To be a “successful” Yale Man is to check off a daunting list of boxes. One must be tall, fit and subtly dressed. Outgoing and social, but not loud or crass. Not just funny and intelligent, but effortlessly so. In reality, few live up to the demands of the normative Yale Man, yet his specter lives on as a figment of our cultural imagination, haunting we who fall short.

While women face similar pressures, men probably have fewer ways of conforming to this aesthetic of Yale cool. You can be the idealized boy next door — the frat bro or student-athlete, who also happens to be in Phi Beta Kappa. Or you might become a Yale politico — Yale Political Union extraordinaire in the streets, policy wonk in the sheets. Or you could be a man of arts and letters — think theater, a cappella or The New Journal. Fall outside these tropes, and goodbye social capital. The intense pressure leads Yale men to seek out sites of male bonding, only to find that these, too, disappoint, with their petty cruelties and oversized egos.

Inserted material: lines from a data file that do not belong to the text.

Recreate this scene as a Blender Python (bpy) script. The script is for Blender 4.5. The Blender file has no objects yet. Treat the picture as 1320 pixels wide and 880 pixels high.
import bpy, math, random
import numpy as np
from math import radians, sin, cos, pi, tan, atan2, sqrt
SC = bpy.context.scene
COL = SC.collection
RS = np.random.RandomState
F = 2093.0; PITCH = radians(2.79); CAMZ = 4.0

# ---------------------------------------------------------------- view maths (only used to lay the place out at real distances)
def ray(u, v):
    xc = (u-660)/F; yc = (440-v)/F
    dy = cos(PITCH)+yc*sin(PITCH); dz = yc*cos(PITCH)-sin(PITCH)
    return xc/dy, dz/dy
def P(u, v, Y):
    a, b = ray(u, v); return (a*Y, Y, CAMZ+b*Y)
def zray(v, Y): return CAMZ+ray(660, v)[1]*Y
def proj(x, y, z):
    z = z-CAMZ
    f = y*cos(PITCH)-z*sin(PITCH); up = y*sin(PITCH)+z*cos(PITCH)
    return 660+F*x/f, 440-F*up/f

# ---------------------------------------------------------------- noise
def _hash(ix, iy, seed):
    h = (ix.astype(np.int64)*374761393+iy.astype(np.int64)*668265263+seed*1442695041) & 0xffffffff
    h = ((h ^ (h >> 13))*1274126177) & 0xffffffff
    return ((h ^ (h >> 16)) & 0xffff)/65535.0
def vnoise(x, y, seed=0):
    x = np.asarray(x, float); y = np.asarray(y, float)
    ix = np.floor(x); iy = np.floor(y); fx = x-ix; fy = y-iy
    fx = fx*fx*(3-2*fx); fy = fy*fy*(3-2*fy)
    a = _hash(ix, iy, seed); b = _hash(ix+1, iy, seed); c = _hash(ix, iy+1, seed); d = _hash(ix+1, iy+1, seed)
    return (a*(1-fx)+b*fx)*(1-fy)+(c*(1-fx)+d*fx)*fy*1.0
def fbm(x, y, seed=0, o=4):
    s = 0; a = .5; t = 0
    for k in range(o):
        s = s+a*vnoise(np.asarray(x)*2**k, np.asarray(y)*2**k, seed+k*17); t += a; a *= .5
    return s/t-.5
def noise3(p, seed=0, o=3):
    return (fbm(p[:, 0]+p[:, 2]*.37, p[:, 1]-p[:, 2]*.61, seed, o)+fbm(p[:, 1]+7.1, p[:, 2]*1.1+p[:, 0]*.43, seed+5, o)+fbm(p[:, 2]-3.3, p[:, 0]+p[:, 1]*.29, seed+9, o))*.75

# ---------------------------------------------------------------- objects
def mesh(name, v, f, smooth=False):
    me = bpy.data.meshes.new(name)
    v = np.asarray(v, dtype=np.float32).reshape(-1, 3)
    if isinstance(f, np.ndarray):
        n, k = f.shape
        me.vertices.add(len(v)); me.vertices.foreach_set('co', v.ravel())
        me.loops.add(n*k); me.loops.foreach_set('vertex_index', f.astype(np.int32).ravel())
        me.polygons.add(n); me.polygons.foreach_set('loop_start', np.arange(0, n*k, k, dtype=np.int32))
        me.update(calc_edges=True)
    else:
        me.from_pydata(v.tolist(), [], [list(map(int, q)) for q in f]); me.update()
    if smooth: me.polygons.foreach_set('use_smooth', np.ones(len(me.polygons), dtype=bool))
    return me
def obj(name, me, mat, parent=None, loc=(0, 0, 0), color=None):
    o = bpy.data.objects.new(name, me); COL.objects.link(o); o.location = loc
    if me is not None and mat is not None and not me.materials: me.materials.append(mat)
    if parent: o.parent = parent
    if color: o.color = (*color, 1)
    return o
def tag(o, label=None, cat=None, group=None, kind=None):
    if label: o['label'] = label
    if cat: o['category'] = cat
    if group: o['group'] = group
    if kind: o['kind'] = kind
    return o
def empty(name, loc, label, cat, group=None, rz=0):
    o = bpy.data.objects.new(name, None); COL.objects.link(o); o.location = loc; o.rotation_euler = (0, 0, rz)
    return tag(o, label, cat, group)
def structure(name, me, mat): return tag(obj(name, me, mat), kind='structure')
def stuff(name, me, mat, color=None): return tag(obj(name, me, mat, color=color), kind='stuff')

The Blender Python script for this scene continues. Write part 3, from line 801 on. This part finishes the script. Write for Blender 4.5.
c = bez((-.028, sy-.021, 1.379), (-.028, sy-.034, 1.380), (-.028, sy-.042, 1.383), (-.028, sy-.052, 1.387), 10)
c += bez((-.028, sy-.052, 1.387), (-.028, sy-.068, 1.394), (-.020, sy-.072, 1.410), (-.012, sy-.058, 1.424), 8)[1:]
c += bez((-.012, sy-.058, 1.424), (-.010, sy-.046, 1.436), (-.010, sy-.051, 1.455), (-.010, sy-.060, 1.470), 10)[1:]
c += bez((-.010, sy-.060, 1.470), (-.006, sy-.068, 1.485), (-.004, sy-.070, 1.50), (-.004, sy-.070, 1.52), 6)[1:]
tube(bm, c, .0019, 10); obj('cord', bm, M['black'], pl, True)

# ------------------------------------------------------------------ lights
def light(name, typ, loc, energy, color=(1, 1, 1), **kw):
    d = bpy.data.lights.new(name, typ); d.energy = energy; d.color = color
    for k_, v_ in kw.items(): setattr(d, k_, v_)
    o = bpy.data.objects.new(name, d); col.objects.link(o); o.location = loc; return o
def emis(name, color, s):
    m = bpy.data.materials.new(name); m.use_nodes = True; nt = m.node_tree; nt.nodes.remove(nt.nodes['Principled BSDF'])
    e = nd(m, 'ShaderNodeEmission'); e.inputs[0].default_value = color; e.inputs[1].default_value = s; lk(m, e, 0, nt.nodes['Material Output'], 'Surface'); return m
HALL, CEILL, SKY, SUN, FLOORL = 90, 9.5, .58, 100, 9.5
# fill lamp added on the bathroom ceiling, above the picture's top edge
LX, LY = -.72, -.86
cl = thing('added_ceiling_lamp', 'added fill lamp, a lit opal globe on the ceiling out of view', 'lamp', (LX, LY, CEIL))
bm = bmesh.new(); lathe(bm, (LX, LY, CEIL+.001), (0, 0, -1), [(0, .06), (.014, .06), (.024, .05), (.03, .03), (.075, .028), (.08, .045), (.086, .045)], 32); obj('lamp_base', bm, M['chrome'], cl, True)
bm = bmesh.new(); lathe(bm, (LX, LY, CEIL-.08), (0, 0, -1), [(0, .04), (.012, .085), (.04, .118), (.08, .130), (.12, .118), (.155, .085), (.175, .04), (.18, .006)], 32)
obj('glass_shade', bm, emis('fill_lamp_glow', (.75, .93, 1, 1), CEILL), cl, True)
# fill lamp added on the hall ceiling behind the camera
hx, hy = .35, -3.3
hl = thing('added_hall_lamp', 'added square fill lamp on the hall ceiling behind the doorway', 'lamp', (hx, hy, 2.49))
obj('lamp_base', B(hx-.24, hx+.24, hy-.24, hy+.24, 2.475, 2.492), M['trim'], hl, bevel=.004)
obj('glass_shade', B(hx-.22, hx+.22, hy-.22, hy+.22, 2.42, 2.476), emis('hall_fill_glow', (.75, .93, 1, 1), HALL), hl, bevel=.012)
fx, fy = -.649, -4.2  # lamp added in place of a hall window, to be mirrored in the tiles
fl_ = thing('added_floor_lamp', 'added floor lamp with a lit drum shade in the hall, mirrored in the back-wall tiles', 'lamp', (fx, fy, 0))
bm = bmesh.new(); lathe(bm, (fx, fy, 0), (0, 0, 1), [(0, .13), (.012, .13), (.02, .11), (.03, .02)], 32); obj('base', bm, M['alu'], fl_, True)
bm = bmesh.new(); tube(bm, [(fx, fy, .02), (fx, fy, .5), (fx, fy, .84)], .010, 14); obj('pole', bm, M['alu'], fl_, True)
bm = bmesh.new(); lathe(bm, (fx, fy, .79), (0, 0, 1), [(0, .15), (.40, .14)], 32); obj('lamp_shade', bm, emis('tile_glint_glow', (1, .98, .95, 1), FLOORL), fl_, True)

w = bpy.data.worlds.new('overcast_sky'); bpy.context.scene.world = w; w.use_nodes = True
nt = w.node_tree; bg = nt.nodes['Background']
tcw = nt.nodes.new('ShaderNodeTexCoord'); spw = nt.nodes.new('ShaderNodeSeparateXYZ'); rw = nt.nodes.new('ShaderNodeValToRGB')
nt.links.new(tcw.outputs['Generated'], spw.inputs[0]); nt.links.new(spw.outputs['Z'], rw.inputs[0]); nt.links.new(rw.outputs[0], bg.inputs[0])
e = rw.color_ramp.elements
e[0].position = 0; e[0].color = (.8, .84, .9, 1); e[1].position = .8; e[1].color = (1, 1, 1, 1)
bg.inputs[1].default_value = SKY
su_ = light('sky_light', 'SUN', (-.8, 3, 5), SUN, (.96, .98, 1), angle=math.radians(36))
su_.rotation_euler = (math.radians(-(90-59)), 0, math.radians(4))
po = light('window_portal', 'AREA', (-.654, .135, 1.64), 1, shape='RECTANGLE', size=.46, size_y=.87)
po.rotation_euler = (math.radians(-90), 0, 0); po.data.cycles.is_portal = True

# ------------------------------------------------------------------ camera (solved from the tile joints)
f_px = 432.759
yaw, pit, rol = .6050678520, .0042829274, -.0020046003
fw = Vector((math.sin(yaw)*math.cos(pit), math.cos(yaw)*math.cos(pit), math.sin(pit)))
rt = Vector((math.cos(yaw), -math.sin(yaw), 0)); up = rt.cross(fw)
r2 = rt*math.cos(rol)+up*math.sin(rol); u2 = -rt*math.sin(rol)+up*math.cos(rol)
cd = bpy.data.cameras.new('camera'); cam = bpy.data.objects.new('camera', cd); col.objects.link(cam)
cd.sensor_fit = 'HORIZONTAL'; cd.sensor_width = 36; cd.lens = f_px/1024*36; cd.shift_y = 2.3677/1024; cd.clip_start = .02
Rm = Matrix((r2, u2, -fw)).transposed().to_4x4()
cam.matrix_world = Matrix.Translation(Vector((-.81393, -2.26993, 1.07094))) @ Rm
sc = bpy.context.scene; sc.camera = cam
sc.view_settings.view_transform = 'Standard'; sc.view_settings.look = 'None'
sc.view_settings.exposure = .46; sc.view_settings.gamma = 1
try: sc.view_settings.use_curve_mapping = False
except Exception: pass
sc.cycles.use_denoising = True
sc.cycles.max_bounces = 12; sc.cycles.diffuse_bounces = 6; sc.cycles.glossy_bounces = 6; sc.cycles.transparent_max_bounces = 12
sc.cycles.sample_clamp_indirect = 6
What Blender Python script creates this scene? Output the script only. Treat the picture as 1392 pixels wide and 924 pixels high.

I exaggerate, but only slightly. In fact, the vision of the idealized Yale Man has a long cultural history. In 1912, Owen Johnson published his best-selling novel, “Stover at Yale,” which documents the titular character’s attempts at navigating Yale’s social hierarchies. Driven by its ladder of fraternities and societies and its emphasis on football, brutal competition characterized Yale at the turn of the 20th century.

That atmosphere took a toll on real-life as well as fictitious Yalies. …

We urgently need to reimagine Yale masculinity. … So how might we create a kinder and more generative masculinity? Instead of focusing on Yale cool as an aesthetic, let’s transform it into an ethic. Rather than fixate on who we are, let’s think about what we can do — for ourselves as for others. And let’s tell more varied stories about “real men” at Yale — stories of redemption as well as perfection, of struggle as well as triumph, of vulnerability as well as strength.

I expect the reader can easily imagine what I think of people who take courses in “Gender Studies,” who take that kind of contemptible nonsense seriously, and my response to the idea of a “Kinder and More Generative Masculinity.” The latter phrase provokes in my mind the image of a frail, sissified young man sitting on an egg.